As Is Life


An As Is relic.

Urgency Day 283

500 Things Item 216: Small Ikea Dresser

  • History: Originally for Baby Sam’s stuff
  • Value: Has also held off-season items, VHS tapes and DVDs
  • Parting Pain: Since it’s been emptied, none
  • Un-possessing: Donation

Alarms should sound in your head when you see the following words: AS IS.

This warning should apply to:

  • Cars
  • Houses
  • On-line Purchases
  • Potential spouses

It takes a lot of money to fix an As Is situation.

But who doesn’t love Ikea’s As Is Room? My mom and I adore an Ikea outing—sharing a lunch of Swedish meatballs and a long amble through Ikea’s showroom and marketplace. We enjoy the casual catalog atmosphere and each other’s good company.

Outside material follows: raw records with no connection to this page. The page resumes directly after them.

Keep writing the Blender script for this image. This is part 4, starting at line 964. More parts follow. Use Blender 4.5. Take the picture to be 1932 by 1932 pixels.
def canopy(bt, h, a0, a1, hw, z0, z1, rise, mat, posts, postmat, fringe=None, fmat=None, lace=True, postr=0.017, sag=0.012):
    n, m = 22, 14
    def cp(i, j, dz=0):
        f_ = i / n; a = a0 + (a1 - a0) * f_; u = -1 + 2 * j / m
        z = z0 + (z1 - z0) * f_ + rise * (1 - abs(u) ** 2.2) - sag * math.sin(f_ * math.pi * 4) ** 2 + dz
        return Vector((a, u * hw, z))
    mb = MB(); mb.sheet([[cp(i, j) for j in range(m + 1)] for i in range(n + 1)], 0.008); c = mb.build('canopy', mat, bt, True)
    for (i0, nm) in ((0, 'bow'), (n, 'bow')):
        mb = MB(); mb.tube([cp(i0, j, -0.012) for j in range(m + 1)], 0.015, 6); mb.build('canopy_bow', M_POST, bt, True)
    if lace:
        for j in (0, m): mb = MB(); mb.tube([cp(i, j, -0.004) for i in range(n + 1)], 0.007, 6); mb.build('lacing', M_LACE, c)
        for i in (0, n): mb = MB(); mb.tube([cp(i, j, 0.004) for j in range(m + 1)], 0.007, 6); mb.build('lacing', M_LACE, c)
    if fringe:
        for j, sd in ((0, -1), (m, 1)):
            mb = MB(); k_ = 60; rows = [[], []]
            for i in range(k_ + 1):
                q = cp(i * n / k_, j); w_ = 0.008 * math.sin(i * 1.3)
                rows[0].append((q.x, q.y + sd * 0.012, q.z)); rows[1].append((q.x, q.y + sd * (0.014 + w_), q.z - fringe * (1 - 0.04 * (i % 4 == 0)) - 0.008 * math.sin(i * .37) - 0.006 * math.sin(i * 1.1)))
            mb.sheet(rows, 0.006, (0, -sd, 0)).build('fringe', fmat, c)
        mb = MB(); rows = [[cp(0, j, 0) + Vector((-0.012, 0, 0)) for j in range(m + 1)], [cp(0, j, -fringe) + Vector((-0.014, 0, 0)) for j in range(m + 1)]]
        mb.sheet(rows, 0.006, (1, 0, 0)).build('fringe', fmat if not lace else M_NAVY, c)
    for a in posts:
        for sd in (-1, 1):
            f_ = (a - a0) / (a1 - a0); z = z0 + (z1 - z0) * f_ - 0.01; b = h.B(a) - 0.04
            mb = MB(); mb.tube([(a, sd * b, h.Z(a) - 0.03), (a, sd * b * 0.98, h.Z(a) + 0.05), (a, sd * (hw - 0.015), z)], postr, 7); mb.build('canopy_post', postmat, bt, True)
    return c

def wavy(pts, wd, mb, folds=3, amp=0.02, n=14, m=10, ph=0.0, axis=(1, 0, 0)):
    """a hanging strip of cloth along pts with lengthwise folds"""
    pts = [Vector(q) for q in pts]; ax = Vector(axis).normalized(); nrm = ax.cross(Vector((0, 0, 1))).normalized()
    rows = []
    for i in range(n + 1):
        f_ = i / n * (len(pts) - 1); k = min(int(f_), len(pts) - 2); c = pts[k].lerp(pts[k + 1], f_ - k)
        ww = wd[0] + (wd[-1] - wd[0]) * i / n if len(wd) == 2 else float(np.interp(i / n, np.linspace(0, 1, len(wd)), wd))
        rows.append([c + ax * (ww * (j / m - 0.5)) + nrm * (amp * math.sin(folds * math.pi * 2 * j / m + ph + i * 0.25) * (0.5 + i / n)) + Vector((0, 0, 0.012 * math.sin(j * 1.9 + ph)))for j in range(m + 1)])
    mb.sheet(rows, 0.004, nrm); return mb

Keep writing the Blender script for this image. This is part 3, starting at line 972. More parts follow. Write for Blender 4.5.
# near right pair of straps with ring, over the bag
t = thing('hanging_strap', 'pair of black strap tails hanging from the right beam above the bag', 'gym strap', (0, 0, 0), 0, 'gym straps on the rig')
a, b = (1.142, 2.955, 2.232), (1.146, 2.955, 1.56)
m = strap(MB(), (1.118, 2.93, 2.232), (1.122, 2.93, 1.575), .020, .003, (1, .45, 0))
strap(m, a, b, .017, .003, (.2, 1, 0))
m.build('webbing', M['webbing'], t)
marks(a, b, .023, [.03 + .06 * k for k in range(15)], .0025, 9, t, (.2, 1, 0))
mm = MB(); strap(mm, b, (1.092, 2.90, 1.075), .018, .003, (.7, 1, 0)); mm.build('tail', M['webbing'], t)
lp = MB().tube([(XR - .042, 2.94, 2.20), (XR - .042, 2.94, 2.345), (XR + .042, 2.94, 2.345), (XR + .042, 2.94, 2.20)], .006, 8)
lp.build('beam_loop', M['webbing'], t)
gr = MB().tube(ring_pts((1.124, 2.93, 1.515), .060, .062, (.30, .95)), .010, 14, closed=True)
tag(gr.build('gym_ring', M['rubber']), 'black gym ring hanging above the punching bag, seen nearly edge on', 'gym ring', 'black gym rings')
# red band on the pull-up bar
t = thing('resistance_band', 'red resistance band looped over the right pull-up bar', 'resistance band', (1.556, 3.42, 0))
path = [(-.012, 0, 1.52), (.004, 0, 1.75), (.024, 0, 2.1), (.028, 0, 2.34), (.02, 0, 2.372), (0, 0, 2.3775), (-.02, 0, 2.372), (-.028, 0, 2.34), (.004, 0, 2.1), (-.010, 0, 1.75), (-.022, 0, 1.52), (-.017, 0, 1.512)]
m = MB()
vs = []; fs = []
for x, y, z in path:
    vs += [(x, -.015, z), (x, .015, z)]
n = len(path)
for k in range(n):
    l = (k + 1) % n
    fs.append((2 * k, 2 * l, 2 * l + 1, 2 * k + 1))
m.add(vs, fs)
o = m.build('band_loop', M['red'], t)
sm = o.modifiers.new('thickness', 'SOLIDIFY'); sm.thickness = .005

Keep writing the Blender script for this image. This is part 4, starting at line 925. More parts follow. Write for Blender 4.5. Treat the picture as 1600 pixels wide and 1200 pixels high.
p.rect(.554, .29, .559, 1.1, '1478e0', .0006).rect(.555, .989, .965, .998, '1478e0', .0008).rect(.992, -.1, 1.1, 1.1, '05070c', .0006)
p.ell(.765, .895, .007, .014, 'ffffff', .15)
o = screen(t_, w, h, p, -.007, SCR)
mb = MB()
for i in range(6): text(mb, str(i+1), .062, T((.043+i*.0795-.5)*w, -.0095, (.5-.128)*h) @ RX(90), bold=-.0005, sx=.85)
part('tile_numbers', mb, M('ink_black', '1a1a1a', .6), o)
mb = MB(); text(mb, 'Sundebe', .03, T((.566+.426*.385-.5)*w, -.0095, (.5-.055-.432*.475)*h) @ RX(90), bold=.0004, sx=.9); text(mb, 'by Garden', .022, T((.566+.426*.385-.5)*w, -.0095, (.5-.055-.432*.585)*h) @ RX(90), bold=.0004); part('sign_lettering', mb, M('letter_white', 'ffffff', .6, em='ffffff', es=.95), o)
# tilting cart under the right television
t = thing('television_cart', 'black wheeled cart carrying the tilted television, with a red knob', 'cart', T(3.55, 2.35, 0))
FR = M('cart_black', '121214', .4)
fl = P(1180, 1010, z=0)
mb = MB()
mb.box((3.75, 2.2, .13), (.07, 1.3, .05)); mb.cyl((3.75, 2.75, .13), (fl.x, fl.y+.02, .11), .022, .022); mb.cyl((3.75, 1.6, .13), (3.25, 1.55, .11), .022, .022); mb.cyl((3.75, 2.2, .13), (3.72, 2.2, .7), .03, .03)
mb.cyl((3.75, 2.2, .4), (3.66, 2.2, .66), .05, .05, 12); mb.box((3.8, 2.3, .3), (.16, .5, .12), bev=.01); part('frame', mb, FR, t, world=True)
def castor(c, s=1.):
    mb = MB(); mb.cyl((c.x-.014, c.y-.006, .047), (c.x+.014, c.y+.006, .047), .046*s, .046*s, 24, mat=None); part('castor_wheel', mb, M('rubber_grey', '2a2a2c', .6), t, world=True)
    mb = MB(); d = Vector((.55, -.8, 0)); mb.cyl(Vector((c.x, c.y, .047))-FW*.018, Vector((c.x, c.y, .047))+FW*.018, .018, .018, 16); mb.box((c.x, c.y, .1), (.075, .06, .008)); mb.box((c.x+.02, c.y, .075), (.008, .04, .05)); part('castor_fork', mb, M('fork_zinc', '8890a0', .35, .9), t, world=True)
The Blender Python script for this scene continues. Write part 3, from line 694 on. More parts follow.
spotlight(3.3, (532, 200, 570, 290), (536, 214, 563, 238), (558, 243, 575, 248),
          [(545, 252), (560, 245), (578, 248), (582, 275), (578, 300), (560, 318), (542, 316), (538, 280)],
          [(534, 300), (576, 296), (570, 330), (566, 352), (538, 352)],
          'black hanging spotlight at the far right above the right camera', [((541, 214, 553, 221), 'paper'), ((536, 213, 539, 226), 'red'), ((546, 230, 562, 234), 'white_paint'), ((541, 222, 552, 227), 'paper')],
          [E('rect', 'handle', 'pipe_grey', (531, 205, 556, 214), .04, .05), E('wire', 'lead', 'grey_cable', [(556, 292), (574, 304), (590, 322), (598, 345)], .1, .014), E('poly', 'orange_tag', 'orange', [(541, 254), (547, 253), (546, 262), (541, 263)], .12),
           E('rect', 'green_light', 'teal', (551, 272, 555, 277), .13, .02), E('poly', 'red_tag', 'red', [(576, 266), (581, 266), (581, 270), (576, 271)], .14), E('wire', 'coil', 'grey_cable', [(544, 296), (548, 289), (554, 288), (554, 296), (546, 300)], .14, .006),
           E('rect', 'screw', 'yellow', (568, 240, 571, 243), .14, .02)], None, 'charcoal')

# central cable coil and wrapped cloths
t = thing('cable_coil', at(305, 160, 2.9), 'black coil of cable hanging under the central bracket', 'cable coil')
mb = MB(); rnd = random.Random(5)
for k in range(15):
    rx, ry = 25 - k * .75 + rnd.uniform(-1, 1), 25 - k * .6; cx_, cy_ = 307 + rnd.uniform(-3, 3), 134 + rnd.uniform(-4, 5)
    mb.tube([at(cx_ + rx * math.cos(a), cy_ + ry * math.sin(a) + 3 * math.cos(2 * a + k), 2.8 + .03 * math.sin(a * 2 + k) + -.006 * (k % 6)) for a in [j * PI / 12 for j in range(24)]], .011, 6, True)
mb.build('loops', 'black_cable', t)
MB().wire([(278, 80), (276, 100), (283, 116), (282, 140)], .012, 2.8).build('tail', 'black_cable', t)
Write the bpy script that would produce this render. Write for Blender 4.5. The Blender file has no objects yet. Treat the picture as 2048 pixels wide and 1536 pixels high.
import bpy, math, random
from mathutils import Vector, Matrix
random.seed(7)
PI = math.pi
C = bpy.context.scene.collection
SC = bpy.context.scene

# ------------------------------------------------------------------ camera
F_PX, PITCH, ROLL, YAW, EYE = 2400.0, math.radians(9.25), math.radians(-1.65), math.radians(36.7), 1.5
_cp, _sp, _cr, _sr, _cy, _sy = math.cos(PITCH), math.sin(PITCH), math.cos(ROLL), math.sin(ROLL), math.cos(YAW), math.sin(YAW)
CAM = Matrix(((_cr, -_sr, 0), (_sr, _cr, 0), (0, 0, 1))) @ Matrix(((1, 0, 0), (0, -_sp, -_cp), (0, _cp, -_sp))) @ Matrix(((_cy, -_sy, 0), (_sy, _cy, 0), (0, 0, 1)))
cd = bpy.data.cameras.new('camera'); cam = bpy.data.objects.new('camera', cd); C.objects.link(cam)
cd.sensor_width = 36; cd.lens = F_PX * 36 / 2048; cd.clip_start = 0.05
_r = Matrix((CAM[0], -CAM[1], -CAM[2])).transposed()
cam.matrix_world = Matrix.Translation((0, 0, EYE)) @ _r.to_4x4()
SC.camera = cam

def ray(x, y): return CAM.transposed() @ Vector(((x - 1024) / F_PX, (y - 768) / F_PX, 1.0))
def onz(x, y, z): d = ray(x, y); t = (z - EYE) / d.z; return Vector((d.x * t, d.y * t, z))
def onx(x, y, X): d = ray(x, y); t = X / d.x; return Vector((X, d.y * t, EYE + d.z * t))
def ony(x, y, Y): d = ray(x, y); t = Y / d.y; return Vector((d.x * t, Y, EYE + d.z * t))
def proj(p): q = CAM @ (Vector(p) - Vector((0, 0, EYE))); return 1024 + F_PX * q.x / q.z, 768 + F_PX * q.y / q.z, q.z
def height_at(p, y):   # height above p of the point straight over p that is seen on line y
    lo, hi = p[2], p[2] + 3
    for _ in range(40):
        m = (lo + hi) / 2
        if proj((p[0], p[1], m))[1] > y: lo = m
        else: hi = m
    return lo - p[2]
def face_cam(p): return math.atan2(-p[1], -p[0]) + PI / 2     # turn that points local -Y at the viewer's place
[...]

One visit could have gone terribly awry, however, when we heard the URGENT ANNOUNCEMENT! for an immediate 15 minute sale in the As Is Room.

We took off for that remote corner of the store, and when I say took off, you must imagine my mom summoning all of her stroke-affected speed– bless her heart—grasping with her one good hand an inexplicable all-directions-at-once cart, beady-eyed with determination, and yelling at me to “run ahead!” and get all the good bargains!

Look out Sweden: She has a cane, and for a bargain, she’s won’t hesitate to use it!

As Is. No doubt it is possible to get a good bargain with an As Is tag on it. I just think it takes an abundance of self-control to pause and consider if you are in the presence of a real bargain or just some cheap crap with an alluring sale tag on it.

We all have stories of not pausing and considering. Our If-Only Tales:

  • If only I had waited;
  • If only I had walked away;
  • If only I had cared about the flood damage in the scary basement next to the piles of raccoon droppings.

But the house was an As Is bargain!

The small dresser pictured above didn’t come from that amazing race Ikea visit with my mother. I got it when the Self-Contained Unit was a much smaller and needier version of himself. For years, it held diapers and blankets and onesies by the score.

It went on to store off-season items and then VHS tapes that faded and broke long before I parted with them. The drawers fall out when pulled too hard; it’s made from that hallmark of cheap furniture, ubiquitous white almost-wood; it still has the glue marks from the As Is sticker. And, for all its flaws, I have a soft spot for this crappy little dresser. It only cost about $20.

Well what do you know: an un-cautionary tale.

Mom and I ended up laughing too hard to buy anything that day. One thing about As Is shopping: you cannot waffle. Stake your claim or get out of the way. Even of sweet little old ladies with canes.

Or maybe, especially…


3 Responses to “As Is Life”

  1. Laura Says:

    What house did you move into that had raccoon droppings??? That makes creepy unfinished basements- the kind with hopping spiders and moldy dress-up clothes and the occasional dead mouse, of which I generally avoid altogether- WAY creepier. No one wants to be walking around a dark, damp (especially if it’s flood damaged), sub-ground-level room already in a state of pre-anxiety attack due to all the CREEPINESS, only to have a raccoon jump out in front of them. I think I would die. In the future, please consult me before considering any sort of place that includes damp basements or droppings of any kind.

    I love you!

  2. sthibeault Says:

    Well, the raccoons were convinced to vacate, once we plugged up their access. Ditto, the bats. The rest is only slight hyperbole: the flood came within a year and there really is no mold. Do you feel better? I will still consult with you, but as you know, I am NEVER buying another house, so you will have to consult on other matters. Hair? Travel? But of course!

  3. melanie Says:

    Fabulous. I don’t even know your mother and I love her!